Po zejściu z boiska w meczu z ŁKS-em obserwowałem ją z trybun i choć na pewno łodzianie mieli w tym meczu przewagę optyczną, znacznie dłużej byli przy piłce i oddali masę strzałów to nie doszli do żadnej stuprocentowej sytuacji. Owszem, strzelili gola, ale po uderzeniu z dystansu. W nasze pole karne przedostawali się jednak sporadycznie, a kiedy już nawet się im to udawało to byli blokowani. Natomiast nasze akcje, chociaż na pewno było ich mniej, potrafiliśmy doprowadzić do końca.

Byliśmy konkretniejsi. Już przed przerwą przecież Łukasz Grzeszczyk uderzał z 10 metra, a po stracie gola kilka razy, pokazaliśmy, że potrafimy dłużej utrzymać się przy piłce i rozegrać wielopodaniowe akcje. Dzięki nim zamieszaliśmy pod bramką rywali i nie tylko doprowadziliśmy do wyrównania, ale też mieliśmy jeszcze szanse na zwycięstwo.
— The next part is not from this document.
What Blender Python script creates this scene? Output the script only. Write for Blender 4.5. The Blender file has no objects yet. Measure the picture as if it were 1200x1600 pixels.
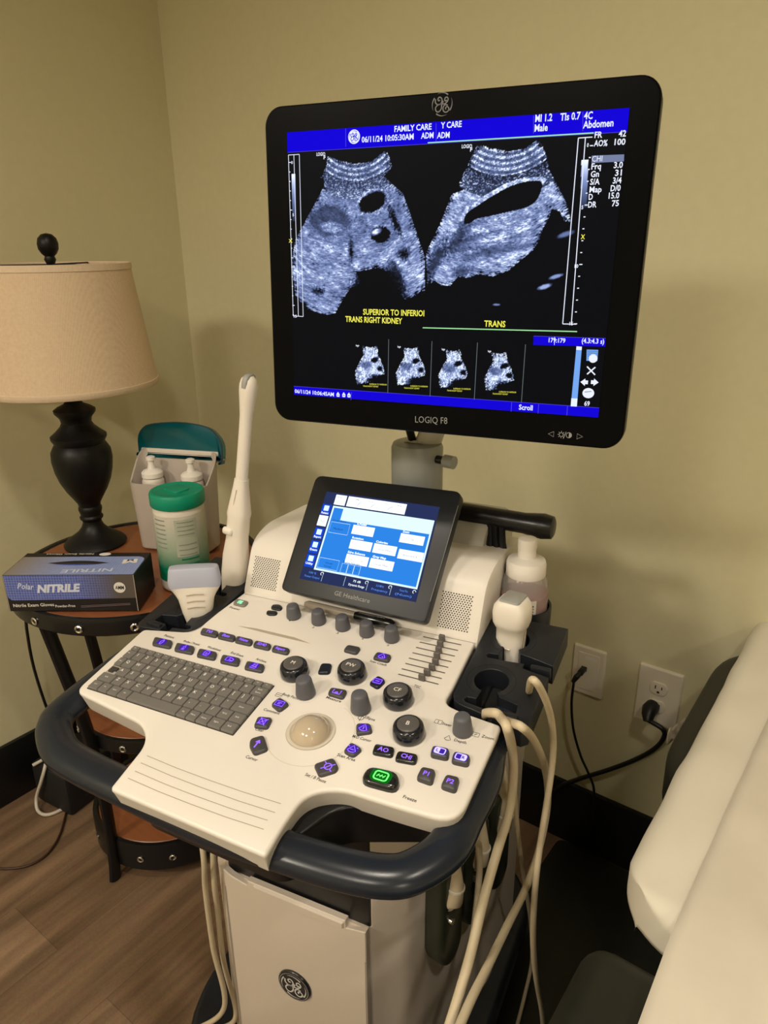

Dlatego mimo wszystko po meczu z ŁKS-em mogę powiedzieć, że nasz występ to dobry prognostyk na ten sezon.

Do najwyższych miejsc

Wprawdzie za nami dopiero pierwsza kolejka, ale już Łukasz Sołowiej już dostrzega faworytów, którzy powinni się liczyć w walce o mistrzostwo… jesieni.

– Oczywiście na weryfikacje trzeba poczekać do piątej-szóstej kolejki, ale to co drużyny pokazały na inaugurację potwierdza przedsezonowe przewidywania – uważa doświadczony stoper GKS-u Tychy. – ŁKS na naszym boisku zaprezentował piłkarskie umiejętności, które każą traktować ten zespół jako kandydata do najwyższych miejsc. Hiszpanie w tej drużynie prezentują wysoki poziom i nie będę zaskoczony jeżeli łodzianie będą szli szlakiem przetartym w ubiegłym roku przez drużynę z Niecieczy.

Letnie transfery Korony Kielce już przyniosły efekt i myślę, że zwycięstwo 2:0 ze Skrą to sygnał, że Dominik Nowak zbudował zespół. Zaskoczył natomiast Widzew, który z nowym trenerem Januszem Niedźwiedziem, na „dzień dobry” wygrał 3:0 z Sandecją, która pod wodzą Dariusza Dudka nie przez przypadek miała znakomitą serię w poprzednim sezonie.

Pokaże charakter

– My też mamy mocną pakę, która w czerwcu była o krok od awansu do ekstraklasy. Trzon pozostał i mamy zakodowane, że jesteśmy mocni. Doszło dwóch klasowych napastników i dlatego wystartowaliśmy pełni optymizmu. Trochę wybił nas z rytmu nieoczekiwany „wysyp” kontuzji, bo mój uraz, dolegliwość Bartka Bieli czy rozbita głowa Nemanji Nedicia, który na szczęście dał rady wrócić do gry, sprawiły że kadra tuż po starcie nieco się skróciła.

W sporcie tak jednak bywa, że pojawiają się problemy i tylko ten kto je pokona, kto pokaże charakter oraz przetrwa trudności, to na mecie sezonu będzie się cieszył z sukcesu. Dlatego ja mogę powiedzieć, że nie złamię się przygnieciony urazem już w pierwszym meczu tylko się podniosę i wrócę silniejszy – kończy Łukasz Sołowiej.